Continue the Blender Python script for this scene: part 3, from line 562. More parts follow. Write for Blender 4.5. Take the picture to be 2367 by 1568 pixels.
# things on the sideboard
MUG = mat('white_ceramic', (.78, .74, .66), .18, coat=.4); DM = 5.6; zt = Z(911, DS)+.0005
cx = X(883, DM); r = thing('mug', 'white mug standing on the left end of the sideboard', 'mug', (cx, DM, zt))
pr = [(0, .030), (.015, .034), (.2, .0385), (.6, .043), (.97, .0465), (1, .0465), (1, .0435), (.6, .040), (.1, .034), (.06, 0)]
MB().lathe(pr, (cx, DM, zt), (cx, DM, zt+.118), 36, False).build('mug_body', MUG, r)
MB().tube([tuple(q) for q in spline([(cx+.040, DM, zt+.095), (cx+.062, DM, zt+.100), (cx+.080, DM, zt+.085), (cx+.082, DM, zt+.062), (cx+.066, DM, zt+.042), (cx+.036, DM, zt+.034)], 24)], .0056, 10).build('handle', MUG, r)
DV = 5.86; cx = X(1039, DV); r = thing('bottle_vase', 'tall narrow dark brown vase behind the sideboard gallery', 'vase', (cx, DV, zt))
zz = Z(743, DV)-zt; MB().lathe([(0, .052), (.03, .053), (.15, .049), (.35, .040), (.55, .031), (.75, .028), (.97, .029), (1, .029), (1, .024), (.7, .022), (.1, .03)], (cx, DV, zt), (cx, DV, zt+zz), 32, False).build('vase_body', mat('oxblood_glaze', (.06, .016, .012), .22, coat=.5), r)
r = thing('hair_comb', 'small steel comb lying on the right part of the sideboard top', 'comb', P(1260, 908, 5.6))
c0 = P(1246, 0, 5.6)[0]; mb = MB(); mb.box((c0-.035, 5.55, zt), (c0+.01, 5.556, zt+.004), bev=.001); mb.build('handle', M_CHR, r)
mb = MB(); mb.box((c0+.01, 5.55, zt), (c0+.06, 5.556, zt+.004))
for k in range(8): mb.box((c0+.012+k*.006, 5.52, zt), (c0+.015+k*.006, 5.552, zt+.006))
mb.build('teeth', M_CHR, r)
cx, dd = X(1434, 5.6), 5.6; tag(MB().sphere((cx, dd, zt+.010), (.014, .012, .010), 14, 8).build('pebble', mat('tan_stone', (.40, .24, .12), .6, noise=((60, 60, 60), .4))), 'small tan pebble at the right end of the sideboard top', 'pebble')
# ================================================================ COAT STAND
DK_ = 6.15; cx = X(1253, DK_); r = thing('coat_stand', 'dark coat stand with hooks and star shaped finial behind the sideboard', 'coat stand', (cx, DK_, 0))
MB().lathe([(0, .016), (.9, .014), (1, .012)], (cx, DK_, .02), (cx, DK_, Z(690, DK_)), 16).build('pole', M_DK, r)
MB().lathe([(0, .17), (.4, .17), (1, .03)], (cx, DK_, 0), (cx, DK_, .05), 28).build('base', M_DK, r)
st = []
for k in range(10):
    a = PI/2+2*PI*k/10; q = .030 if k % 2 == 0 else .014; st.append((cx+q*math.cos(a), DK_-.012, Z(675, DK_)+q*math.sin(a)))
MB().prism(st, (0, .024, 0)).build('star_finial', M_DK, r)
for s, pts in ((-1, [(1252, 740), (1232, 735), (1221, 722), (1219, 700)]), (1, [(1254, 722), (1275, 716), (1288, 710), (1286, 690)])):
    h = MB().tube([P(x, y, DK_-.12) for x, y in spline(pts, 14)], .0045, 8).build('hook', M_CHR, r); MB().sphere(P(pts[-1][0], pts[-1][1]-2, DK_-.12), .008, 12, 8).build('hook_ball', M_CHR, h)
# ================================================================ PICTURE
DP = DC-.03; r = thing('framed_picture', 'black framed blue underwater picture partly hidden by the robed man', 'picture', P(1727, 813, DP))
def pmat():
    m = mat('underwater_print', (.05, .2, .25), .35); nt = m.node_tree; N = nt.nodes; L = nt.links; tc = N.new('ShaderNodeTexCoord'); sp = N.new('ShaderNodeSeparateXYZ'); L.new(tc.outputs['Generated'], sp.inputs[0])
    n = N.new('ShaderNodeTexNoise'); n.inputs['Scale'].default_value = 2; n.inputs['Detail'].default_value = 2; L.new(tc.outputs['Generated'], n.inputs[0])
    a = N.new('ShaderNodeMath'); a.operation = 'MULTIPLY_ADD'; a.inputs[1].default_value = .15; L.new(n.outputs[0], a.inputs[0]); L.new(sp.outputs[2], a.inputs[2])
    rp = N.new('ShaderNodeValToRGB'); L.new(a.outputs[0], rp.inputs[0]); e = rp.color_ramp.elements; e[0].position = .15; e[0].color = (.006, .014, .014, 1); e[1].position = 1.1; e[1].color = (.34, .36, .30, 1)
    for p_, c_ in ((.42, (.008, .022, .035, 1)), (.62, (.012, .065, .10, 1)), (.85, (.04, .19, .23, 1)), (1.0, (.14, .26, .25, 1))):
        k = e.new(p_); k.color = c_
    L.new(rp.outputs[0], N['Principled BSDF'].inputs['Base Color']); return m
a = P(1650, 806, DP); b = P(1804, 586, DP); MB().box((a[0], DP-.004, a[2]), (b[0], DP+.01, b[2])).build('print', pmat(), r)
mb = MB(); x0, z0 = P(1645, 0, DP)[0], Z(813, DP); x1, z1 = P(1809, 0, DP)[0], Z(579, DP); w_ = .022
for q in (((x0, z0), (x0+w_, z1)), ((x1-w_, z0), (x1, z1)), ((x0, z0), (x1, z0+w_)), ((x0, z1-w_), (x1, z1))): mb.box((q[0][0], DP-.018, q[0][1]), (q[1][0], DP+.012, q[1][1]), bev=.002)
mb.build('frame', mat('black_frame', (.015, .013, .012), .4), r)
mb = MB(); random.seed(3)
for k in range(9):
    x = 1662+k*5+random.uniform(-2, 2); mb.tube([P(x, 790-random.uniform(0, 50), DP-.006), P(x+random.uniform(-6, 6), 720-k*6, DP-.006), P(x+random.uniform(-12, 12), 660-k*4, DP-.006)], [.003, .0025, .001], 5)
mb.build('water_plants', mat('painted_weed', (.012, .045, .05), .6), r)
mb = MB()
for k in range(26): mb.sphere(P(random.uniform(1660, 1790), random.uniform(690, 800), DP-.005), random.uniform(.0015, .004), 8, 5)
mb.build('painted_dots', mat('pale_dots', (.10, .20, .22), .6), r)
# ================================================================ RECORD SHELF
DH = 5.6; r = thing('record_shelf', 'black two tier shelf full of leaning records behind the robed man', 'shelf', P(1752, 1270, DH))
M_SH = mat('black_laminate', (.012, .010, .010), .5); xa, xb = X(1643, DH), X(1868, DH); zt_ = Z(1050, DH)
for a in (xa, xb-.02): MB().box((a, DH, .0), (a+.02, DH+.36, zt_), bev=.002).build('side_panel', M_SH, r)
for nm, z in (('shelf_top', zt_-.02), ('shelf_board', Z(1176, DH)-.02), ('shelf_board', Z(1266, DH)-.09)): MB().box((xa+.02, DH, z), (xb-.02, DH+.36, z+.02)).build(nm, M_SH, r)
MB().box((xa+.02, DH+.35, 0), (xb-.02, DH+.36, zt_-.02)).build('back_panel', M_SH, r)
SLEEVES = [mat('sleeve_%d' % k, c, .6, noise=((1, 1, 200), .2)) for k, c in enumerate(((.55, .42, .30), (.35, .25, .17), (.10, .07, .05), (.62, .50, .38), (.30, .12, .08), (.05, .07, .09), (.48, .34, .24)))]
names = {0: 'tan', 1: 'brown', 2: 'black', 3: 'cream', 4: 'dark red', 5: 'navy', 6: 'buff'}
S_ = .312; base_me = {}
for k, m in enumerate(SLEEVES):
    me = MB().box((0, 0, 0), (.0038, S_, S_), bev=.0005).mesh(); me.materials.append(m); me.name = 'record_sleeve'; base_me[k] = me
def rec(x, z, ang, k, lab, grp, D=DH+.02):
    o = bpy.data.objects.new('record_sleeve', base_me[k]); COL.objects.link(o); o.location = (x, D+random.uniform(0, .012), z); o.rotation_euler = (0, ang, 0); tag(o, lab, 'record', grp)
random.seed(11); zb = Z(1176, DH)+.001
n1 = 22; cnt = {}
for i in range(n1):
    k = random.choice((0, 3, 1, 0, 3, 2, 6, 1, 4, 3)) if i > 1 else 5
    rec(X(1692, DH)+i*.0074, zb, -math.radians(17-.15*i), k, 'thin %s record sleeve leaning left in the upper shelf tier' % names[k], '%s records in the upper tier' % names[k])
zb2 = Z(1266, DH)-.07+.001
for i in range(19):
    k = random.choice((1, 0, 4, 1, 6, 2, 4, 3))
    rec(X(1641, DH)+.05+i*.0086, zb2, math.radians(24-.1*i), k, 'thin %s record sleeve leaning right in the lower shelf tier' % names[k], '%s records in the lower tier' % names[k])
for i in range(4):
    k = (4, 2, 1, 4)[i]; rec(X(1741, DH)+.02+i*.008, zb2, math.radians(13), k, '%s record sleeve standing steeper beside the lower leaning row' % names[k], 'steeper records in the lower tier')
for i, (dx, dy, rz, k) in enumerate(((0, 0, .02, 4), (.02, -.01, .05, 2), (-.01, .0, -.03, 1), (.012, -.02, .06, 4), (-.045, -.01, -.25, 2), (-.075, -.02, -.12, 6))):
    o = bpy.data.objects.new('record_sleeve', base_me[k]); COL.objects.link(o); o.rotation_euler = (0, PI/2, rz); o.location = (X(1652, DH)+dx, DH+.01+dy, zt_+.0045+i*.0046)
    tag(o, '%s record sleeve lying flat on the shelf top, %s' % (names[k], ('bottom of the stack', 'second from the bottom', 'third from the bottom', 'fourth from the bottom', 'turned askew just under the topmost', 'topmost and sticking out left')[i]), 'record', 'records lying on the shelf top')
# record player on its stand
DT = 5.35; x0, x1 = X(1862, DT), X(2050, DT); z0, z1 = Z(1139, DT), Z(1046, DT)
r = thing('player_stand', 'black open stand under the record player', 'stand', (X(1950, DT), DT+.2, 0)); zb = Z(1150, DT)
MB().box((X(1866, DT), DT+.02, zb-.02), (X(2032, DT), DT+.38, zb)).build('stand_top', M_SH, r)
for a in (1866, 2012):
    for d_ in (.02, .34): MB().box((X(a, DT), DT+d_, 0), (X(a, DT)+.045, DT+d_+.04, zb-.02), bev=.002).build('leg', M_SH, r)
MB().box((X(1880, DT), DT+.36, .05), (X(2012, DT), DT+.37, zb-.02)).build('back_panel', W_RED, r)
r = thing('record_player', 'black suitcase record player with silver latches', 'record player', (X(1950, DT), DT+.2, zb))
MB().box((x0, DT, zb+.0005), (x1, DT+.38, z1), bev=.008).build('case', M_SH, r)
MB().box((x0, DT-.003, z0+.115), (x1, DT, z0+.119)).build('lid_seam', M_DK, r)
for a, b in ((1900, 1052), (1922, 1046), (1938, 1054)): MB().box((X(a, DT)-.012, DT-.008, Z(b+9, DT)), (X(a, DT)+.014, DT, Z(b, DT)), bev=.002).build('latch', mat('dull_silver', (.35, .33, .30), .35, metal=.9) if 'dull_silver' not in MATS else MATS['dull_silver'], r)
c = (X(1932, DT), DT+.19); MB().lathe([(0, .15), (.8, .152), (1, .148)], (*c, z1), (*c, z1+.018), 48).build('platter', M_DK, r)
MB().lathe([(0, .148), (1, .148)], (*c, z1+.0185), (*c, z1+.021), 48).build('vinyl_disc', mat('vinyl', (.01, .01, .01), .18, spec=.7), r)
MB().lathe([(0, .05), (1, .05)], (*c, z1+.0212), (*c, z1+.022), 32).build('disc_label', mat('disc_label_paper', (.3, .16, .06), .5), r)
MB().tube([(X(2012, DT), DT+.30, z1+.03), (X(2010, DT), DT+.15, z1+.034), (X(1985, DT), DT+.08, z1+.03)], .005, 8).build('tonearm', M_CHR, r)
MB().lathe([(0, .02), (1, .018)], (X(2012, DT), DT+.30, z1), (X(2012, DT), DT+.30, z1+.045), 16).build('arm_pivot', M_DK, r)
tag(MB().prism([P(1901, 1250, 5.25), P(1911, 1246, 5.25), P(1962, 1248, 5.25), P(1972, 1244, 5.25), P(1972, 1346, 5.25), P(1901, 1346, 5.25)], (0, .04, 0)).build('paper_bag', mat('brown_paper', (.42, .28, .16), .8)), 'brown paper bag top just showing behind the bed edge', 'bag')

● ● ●

» **Problem to work on**
Report how many lines of the listing above include the word "from". Say nothing but the number.

» **Finished exercise**
2